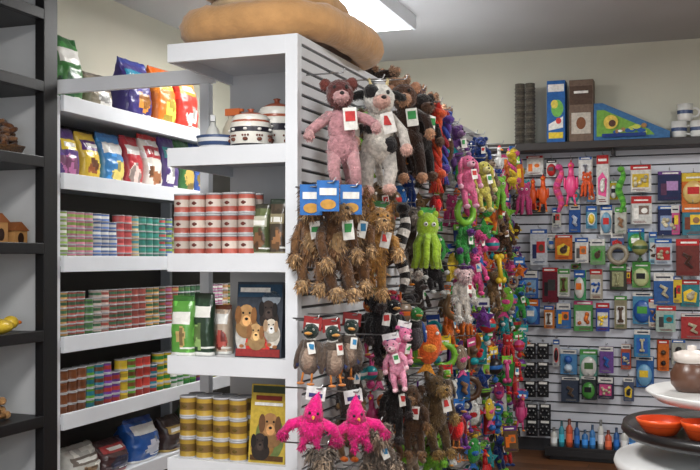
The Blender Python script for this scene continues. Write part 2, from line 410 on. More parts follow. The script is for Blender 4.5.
m.disc(.01,.10,.062,.09,.0,(110,124,70)); m.disc(-.02,.06,.05,.04,-.0005,(150,110,60)); dogpic(m,.01,.15,.9,(176,130,84),(110,76,50),-.002); dogpic(m,-.03,.08,.7,(60,50,46),(34,30,30),-.003); m.box((0,0,.02),(.14,.002,.02),(90,60,30),PA)
m.build('pet_care_book')
def jar(x,y,z,r,h):
    m=M(); w=(236,232,222); d=(44,42,52); t=(170,88,60)
    m.lathe([(0,0,w),(r*.8,0,w),(r*.95,h*.08,d),(r,h*.12,w),(r*1.02,h*.40,d),(r*1.03,h*.52,w),(r*.98,h*.64,t),(r*.92,h*.69,w),(r*.95,h*.73,w),(r*.8,h*.82,t),(r*.4,h*.89,t),(r*.14,h*.91,t),(r*.12,h*.95,t),(r*.2,h*.98,t),(0,h,t)],(x,y,z),w,PG,26)
    for k in range(9):
        a=2*math.pi*k/9; cx,cy=x+r*1.02*math.cos(a),y+r*1.02*math.sin(a)
        m.ell((cx,cy,z+h*.22),(.011,.011,.008),(110,60,44),PG,n=8,k=6)
        for q in (-.011,0,.011): m.ell((cx-q*math.sin(a),cy+q*math.cos(a),z+h*.31),.0045,(110,60,44),PG,n=6,k=5)
        m.ell((cx,cy,z+h*.46),(.009,.009,.006),WH,PG,n=8,k=6)
    m.build('ceramic_treat_jar')
zz=EZ[1]-.007
p=onY(252,258,GY0+.13); jar(p.x,GY0+.12,zz,.08,.165)
p=onY(276,258,GY0+.33); jar(p.x,GY0+.34,zz,.085,.24)
m=M(); p=onY(217,258,GY0+.12); w=(225,226,228)
m.lathe([(0,0,w),(.06,0,w),(.07,.02,(60,80,120)),(.078,.035,w),(.08,.05,(60,80,120)),(.084,.06,w),(.078,.06,w),(.06,.02,w),(0,.015,w)],(p.x,GY0+.12,zz),w,PG,26)
m.build('ceramic_pet_bowl')
def spray(x,y,z,h,body,cap,rz=0,nm='spray_bottle'):
    m=M(); m.T=TR((x,y,z),rz); r=h*.16
    m.lathe([(0,0),(r,0),(r*1.05,h*.05),(r,h*.5),(r*.7,h*.62),(r*.35,h*.7),(r*.35,h*.76),(0,h*.76)],(0,0,0),body,PG,16)
    m.box((r*.3,0,h*.84),(r*1.9,r*.6,h*.13),cap); m.box((r*1.4,0,h*.87),(r*.5,r*.4,h*.05),cap); m.tube([(r*.9,0,h*.78),(r*1.2,0,h*.7),(r*1.0,0,h*.62)],r*.12,cap,PG,6)
    m.build(nm)
p=onY(231,258,GY0+.3); spray(p.x,GY0+.30,zz,.22,(200,190,170),(210,110,60))
p=onY(213,258,GY0+.33); spray(p.x,GY0+.33,zz,.2,(225,225,220),(230,230,230),2)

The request
Write out each line again precisely as it appears, skipping every picture.

Response to this exercise
The Blender Python script for this scene continues. Write part 2, from line 410 on. More parts follow. The script is for Blender 4.5.
m.disc(.01,.10,.062,.09,.0,(110,124,70)); m.disc(-.02,.06,.05,.04,-.0005,(150,110,60)); dogpic(m,.01,.15,.9,(176,130,84),(110,76,50),-.002); dogpic(m,-.03,.08,.7,(60,50,46),(34,30,30),-.003); m.box((0,0,.02),(.14,.002,.02),(90,60,30),PA)
m.build('pet_care_book')
def jar(x,y,z,r,h):
    m=M(); w=(236,232,222); d=(44,42,52); t=(170,88,60)
    m.lathe([(0,0,w),(r*.8,0,w),(r*.95,h*.08,d),(r,h*.12,w),(r*1.02,h*.40,d),(r*1.03,h*.52,w),(r*.98,h*.64,t),(r*.92,h*.69,w),(r*.95,h*.73,w),(r*.8,h*.82,t),(r*.4,h*.89,t),(r*.14,h*.91,t),(r*.12,h*.95,t),(r*.2,h*.98,t),(0,h,t)],(x,y,z),w,PG,26)
    for k in range(9):
        a=2*math.pi*k/9; cx,cy=x+r*1.02*math.cos(a),y+r*1.02*math.sin(a)
        m.ell((cx,cy,z+h*.22),(.011,.011,.008),(110,60,44),PG,n=8,k=6)
        for q in (-.011,0,.011): m.ell((cx-q*math.sin(a),cy+q*math.cos(a),z+h*.31),.0045,(110,60,44),PG,n=6,k=5)
        m.ell((cx,cy,z+h*.46),(.009,.009,.006),WH,PG,n=8,k=6)
    m.build('ceramic_treat_jar')
zz=EZ[1]-.007
p=onY(252,258,GY0+.13); jar(p.x,GY0+.12,zz,.08,.165)
p=onY(276,258,GY0+.33); jar(p.x,GY0+.34,zz,.085,.24)
m=M(); p=onY(217,258,GY0+.12); w=(225,226,228)
m.lathe([(0,0,w),(.06,0,w),(.07,.02,(60,80,120)),(.078,.035,w),(.08,.05,(60,80,120)),(.084,.06,w),(.078,.06,w),(.06,.02,w),(0,.015,w)],(p.x,GY0+.12,zz),w,PG,26)
m.build('ceramic_pet_bowl')
def spray(x,y,z,h,body,cap,rz=0,nm='spray_bottle'):
    m=M(); m.T=TR((x,y,z),rz); r=h*.16
    m.lathe([(0,0),(r,0),(r*1.05,h*.05),(r,h*.5),(r*.7,h*.62),(r*.35,h*.7),(r*.35,h*.76),(0,h*.76)],(0,0,0),body,PG,16)
    m.box((r*.3,0,h*.84),(r*1.9,r*.6,h*.13),cap); m.box((r*1.4,0,h*.87),(r*.5,r*.4,h*.05),cap); m.tube([(r*.9,0,h*.78),(r*1.2,0,h*.7),(r*1.0,0,h*.62)],r*.12,cap,PG,6)
    m.build(nm)
p=onY(231,258,GY0+.3); spray(p.x,GY0+.30,zz,.22,(200,190,170),(210,110,60))
p=onY(213,258,GY0+.33); spray(p.x,GY0+.33,zz,.2,(225,225,220),(230,230,230),2)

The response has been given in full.